By the look of it, the decoder function requires the input to be a multiple of 4 characters and uses a modulus operation on a negative number to know how many equal signs to add to make that true. Modulus operations involving negative numbers work differently in different languages. That’s probably what’s wrong.
The modulus operator, for those who do not know, returns the remainder of a division and is written using the percent sign when writing code. 5 % 3 = 2
because 3 fits into 5 once with 2 left over.
The following code obtains the length of the payload using a len()

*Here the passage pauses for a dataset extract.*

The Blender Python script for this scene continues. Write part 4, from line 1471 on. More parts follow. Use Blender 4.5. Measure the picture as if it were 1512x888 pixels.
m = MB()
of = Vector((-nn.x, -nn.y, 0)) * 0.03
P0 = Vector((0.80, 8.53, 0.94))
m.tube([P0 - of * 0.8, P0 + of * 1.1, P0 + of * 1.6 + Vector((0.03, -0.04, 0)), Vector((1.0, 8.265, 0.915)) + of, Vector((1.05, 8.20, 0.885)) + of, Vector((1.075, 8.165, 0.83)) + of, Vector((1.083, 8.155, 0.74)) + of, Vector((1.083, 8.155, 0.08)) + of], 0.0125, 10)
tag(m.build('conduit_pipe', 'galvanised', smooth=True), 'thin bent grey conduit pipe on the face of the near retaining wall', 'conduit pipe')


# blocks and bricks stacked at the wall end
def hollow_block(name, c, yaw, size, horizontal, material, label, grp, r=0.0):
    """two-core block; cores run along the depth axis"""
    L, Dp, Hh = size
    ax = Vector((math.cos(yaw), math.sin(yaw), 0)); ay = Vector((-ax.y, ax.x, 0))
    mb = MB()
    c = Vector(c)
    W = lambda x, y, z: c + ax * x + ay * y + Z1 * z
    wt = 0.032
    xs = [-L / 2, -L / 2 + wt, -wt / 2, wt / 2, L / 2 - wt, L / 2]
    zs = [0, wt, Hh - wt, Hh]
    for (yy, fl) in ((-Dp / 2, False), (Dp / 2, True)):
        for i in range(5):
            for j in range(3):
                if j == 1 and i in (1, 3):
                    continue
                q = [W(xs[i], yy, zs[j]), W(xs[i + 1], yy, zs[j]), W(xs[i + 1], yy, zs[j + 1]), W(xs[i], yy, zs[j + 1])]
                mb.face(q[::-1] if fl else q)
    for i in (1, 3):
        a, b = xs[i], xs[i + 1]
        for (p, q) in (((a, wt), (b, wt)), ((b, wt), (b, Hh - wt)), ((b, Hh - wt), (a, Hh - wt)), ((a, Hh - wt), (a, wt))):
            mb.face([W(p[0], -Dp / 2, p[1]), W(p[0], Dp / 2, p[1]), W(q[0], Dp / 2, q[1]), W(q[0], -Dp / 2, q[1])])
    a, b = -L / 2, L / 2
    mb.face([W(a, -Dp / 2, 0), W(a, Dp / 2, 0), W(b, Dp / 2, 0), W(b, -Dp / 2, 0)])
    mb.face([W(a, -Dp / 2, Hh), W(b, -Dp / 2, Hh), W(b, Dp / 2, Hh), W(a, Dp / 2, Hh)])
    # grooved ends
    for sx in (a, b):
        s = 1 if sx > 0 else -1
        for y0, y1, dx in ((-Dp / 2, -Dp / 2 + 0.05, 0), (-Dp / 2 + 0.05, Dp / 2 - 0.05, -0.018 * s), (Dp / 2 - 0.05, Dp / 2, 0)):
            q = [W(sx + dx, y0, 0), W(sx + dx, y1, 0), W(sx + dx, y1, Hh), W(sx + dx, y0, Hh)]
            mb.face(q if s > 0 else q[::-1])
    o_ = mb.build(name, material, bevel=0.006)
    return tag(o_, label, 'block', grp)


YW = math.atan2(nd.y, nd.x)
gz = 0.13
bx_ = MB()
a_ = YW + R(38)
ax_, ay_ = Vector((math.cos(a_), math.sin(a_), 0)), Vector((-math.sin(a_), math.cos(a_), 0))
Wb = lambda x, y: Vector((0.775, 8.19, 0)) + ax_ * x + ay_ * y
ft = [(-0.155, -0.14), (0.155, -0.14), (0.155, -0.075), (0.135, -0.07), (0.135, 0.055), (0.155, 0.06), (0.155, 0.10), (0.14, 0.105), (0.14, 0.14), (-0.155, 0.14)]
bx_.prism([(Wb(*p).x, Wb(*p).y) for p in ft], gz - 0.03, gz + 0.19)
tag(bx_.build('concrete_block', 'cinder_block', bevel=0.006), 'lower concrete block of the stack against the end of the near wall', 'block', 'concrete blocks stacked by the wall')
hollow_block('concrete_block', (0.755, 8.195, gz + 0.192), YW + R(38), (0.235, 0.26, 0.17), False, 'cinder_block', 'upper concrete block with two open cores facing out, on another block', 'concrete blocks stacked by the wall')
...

function, flips its sign so that it is negative, and then does a modulus division by 4. The result of this operation is how many equal signs are padded onto the payload to hopefully make it an even multiple of 4.
(-len(payload) % 4)
In python, lengths of 4, 5, 6, and 7 would return results of 0, 3, 2, and 1 because in python taking the modulus of a negative number returns the inverse remainder.
5 % 3 = 2
, but -5 % 3 = 1
Results:
4 + 0 = 4
5 + 3 = 8
6 + 2 = 8
7 + 1 = 8
All of these are totals neatly divisible by 4.
In PHP, lengths of 4, 5, 6, and 7 would return 0, 1, 2, and 3 because the negative sign is ignored.
Results:
4 + 0 = 4
5 + 1 = 6
6 + 2 = 8
7 + 3 = 10
Adding these together produces a result divisible by 4 only half the time. That’s bad ju ju, and why trying to copy this exactly from python to PHP would not work as expected.